Short problem —
Repeat verbatim only the lines from the opening of the material below through the one that contains "VA + R(92))".

Supplied information —
--- start ---

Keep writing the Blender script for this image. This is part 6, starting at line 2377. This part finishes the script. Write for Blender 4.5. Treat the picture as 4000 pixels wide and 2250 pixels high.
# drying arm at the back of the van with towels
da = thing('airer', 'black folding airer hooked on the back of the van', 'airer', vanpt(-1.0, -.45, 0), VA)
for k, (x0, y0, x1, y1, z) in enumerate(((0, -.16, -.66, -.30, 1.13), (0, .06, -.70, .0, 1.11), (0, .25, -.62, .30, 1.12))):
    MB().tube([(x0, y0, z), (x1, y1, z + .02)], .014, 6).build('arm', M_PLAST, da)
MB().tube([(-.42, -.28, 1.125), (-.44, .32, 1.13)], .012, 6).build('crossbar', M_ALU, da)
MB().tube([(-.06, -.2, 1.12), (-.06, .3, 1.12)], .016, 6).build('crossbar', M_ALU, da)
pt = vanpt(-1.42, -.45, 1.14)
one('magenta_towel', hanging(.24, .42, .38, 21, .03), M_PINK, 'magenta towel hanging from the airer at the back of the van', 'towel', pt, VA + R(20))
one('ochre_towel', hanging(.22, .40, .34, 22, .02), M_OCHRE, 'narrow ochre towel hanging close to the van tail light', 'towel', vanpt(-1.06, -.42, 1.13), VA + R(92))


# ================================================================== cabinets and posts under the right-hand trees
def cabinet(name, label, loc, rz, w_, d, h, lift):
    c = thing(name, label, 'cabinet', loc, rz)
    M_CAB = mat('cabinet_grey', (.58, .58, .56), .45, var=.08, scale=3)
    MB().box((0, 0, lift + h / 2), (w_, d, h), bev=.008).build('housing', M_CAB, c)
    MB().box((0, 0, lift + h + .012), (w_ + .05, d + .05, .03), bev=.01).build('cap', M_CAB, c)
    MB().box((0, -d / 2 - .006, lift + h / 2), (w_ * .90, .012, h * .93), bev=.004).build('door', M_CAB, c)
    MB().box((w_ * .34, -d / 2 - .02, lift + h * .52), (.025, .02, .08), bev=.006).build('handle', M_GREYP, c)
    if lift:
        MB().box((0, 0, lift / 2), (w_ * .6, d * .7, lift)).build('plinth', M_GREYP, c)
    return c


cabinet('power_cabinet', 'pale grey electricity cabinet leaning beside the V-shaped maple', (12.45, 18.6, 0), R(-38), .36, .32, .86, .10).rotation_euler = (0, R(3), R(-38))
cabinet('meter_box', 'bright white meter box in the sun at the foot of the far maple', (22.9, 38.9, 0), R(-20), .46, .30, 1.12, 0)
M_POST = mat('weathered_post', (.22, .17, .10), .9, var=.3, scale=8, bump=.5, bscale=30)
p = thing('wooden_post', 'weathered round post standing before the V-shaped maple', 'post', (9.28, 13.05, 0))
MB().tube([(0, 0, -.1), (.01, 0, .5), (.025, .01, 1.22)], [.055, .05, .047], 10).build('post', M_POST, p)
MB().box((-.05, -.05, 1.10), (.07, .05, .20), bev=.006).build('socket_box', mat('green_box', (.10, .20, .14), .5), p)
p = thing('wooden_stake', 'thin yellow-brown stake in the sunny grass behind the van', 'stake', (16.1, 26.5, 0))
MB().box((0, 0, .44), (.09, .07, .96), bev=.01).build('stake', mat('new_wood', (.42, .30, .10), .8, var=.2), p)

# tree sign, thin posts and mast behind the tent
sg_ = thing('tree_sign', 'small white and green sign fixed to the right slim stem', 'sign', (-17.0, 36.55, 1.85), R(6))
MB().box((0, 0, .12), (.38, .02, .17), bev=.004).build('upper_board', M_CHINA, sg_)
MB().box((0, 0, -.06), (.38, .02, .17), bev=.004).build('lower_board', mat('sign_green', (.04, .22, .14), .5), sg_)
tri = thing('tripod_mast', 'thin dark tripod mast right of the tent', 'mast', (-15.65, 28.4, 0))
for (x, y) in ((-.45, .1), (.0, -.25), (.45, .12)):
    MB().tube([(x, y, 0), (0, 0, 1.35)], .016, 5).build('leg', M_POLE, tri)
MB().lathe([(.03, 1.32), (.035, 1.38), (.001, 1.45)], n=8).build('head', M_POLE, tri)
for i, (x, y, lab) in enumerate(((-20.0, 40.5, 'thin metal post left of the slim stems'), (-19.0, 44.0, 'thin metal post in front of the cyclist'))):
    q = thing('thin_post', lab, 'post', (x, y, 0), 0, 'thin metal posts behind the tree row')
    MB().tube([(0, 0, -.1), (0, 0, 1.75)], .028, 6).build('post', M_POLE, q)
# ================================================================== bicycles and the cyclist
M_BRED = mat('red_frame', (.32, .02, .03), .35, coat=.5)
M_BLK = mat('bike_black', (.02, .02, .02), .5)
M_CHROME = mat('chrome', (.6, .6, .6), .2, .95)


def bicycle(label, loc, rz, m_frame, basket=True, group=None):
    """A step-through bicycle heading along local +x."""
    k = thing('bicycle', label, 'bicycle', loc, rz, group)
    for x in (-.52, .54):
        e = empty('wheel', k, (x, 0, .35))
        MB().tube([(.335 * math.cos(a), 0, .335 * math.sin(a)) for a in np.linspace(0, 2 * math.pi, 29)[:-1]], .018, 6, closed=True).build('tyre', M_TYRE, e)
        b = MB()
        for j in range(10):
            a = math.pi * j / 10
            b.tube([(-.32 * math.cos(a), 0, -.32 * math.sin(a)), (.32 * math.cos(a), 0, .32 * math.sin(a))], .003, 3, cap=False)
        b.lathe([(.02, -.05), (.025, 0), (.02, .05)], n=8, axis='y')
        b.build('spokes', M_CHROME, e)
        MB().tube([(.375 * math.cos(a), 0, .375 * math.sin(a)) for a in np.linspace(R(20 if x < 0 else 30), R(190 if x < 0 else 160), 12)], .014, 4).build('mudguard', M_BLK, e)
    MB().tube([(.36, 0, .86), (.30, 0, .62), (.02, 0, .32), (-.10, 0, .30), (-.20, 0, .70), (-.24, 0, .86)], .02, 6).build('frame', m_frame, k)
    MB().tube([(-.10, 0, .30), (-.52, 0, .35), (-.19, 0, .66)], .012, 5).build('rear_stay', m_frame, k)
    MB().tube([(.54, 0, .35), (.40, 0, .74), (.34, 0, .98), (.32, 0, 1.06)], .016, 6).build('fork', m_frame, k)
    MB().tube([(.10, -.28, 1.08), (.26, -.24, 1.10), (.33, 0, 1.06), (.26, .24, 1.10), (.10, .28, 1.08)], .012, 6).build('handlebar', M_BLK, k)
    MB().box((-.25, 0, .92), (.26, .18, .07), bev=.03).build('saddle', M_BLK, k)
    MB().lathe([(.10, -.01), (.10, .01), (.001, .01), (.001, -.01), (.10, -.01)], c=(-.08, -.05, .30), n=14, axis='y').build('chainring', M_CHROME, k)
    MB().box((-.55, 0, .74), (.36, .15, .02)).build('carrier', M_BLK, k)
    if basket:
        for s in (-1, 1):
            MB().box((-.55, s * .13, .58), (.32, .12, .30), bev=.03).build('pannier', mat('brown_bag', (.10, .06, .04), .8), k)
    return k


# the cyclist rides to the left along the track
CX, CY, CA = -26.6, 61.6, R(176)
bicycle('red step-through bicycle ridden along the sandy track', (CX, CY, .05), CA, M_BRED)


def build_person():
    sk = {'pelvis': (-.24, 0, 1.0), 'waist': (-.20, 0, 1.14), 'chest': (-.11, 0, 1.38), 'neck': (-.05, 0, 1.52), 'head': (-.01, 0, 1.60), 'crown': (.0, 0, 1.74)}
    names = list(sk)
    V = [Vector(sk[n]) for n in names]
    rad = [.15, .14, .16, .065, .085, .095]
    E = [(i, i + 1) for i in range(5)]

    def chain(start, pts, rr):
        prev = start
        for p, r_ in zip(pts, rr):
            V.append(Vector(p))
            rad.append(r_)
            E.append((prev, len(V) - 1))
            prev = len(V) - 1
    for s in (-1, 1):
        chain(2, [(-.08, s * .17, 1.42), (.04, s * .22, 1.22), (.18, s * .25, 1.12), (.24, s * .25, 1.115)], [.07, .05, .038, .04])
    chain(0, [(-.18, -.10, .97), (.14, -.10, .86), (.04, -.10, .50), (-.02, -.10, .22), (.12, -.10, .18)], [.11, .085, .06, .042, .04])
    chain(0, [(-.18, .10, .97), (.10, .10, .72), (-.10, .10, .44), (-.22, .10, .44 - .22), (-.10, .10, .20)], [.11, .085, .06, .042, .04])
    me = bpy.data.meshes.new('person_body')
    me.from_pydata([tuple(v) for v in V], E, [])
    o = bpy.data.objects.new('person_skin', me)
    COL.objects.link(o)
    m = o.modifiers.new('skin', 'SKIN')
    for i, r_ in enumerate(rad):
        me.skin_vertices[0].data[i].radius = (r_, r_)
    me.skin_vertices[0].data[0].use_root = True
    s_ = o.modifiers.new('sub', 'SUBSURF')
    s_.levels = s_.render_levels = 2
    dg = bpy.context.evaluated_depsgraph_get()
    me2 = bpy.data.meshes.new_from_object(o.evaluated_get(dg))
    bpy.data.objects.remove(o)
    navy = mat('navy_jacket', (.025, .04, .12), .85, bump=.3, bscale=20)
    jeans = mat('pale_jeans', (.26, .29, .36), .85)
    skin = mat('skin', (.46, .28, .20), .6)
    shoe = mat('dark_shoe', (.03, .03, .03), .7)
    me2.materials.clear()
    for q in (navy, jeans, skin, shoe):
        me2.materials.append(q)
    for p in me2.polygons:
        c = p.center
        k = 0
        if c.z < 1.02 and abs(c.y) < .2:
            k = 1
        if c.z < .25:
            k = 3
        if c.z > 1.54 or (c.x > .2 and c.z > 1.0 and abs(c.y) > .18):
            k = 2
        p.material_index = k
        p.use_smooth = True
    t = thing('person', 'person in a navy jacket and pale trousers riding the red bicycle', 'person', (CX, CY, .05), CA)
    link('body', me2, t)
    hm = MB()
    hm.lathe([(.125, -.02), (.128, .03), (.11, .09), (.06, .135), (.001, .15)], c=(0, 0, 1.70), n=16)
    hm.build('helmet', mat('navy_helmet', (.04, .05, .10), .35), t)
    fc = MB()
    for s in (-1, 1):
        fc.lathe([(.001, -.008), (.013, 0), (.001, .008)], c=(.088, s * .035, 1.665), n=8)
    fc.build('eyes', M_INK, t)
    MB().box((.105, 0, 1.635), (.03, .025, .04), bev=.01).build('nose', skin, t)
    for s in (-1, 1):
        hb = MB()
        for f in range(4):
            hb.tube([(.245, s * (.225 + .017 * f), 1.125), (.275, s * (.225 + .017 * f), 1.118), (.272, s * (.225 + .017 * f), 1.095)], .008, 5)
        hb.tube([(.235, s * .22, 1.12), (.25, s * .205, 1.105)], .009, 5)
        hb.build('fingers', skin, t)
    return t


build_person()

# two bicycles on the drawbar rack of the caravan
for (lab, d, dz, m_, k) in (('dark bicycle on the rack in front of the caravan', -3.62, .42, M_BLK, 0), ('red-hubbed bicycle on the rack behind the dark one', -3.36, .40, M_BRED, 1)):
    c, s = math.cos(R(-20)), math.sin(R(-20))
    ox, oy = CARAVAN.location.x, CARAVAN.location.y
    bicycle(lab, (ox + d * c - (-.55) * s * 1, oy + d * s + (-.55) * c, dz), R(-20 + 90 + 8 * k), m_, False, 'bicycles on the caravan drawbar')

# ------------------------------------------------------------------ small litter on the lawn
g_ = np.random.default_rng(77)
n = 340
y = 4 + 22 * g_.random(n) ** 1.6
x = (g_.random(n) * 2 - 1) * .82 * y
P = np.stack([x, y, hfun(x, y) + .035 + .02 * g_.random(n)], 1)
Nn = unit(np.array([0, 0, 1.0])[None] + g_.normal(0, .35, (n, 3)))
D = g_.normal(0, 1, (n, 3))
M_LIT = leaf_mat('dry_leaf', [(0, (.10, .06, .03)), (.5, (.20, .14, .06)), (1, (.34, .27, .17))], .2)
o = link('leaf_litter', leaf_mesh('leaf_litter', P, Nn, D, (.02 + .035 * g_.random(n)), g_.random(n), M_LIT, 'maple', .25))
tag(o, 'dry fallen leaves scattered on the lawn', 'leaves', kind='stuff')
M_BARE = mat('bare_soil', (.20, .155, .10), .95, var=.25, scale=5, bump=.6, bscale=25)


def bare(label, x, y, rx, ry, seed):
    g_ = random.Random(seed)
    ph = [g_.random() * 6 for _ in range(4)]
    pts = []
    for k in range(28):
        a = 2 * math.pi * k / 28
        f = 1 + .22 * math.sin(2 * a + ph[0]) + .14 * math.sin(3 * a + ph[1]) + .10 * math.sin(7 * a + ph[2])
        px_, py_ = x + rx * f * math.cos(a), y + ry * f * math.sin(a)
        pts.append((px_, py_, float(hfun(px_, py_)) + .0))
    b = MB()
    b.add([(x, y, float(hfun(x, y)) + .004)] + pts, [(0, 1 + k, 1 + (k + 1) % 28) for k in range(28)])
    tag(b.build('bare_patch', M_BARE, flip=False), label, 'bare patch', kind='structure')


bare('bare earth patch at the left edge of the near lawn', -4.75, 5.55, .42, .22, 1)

--- end ---

Finished exercise —
Keep writing the Blender script for this image. This is part 6, starting at line 2377. This part finishes the script. Write for Blender 4.5. Treat the picture as 4000 pixels wide and 2250 pixels high.
# drying arm at the back of the van with towels
da = thing('airer', 'black folding airer hooked on the back of the van', 'airer', vanpt(-1.0, -.45, 0), VA)
for k, (x0, y0, x1, y1, z) in enumerate(((0, -.16, -.66, -.30, 1.13), (0, .06, -.70, .0, 1.11), (0, .25, -.62, .30, 1.12))):
    MB().tube([(x0, y0, z), (x1, y1, z + .02)], .014, 6).build('arm', M_PLAST, da)
MB().tube([(-.42, -.28, 1.125), (-.44, .32, 1.13)], .012, 6).build('crossbar', M_ALU, da)
MB().tube([(-.06, -.2, 1.12), (-.06, .3, 1.12)], .016, 6).build('crossbar', M_ALU, da)
pt = vanpt(-1.42, -.45, 1.14)
one('magenta_towel', hanging(.24, .42, .38, 21, .03), M_PINK, 'magenta towel hanging from the airer at the back of the van', 'towel', pt, VA + R(20))
one('ochre_towel', hanging(.22, .40, .34, 22, .02), M_OCHRE, 'narrow ochre towel hanging close to the van tail light', 'towel', vanpt(-1.06, -.42, 1.13), VA + R(92))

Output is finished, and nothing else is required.